We pulled back into Bull Moose Camp after our 6 hours out in the boat. Though we thought we would head back out again in a few hours, assuming the wind would die down, we instead decided to call it a day—refilling the line in one of the reels, setting up the spinner/casting rods & baking—dad made us an astounding what he calls “easy gourmet” dinner—of walleye stuffed with stove top stuffing mixed with a can of crab meat. I added a pan of brownies (thanks to the owner of the camp, Shara & Tom, lending me the pan to bake in! They are really wonderfully nice, and their camp is fabulously well organized and tidy and friendly!) to make use of the oven at the same time & dinner & desert were splendid!

After dinner, we played a game of Rummikub at a picnic table outside by the beach in the early evening sun, then gave a few final casts off the dock for a humorous end to our day—our last “double” says dad—when he actually caught a clam! Yes, a clam had closed round his bait & he hauled it out just as I caught a mini sized walleye. I tossed my fish back, & dad let his clam sink back down to the bottom of the lake just as the sun was doing its final setting.
It was still windy & a storm looked like it was brewing someplace farther off in the distance. We went inside before the mosquitoes could swarm us & played cribbidge til around 10. By then, the rain had come & soon went. Insects swarmed the screens & under the path light outside, thousands of them! Thank goodness for excellent screens on this cabin! As I watched the insect frenzy, captivated, I thought how if there were bats around here, they would be feasting! & maybe there are, but I have not seen them.

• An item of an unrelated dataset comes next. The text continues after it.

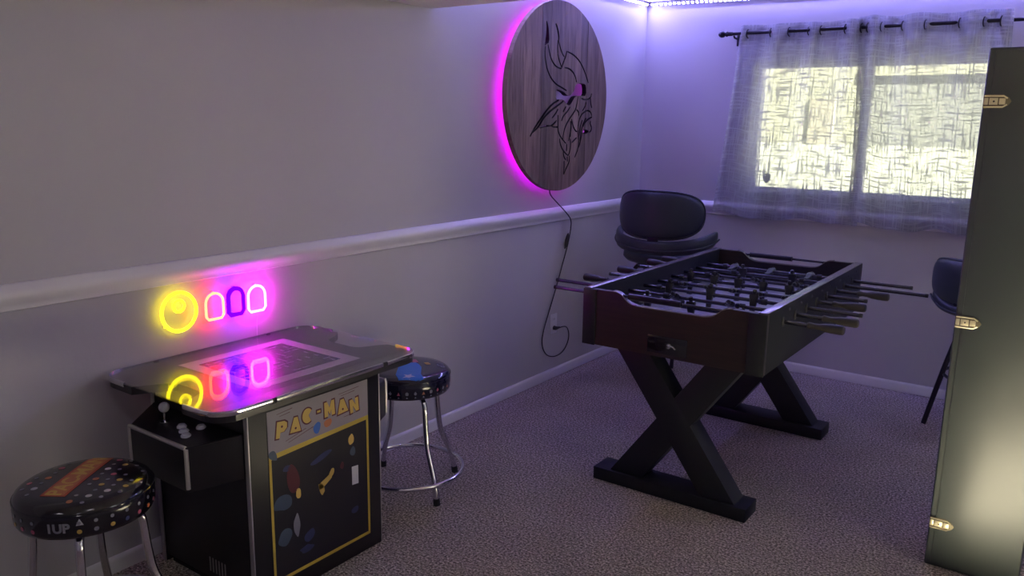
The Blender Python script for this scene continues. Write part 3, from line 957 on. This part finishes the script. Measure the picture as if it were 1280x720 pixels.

I have seen—many baby squirrels (as in the one pictured here clinging to the peanut butter lid on this great birdfeeder animal jungle-gym), chipmonks & a groundhog, seagulls, tadpoles, leeches, & some magnificently pretty bird that is white & shaped a lot like a gull but has a black forehead & beak, an eagle, the 4 moose en route here along with the deer then too. This is probably not an area one goes off hiking randomly in, however, as the opportunity to run into many many other wild animals certainly would present itself! Best stick to the waterways!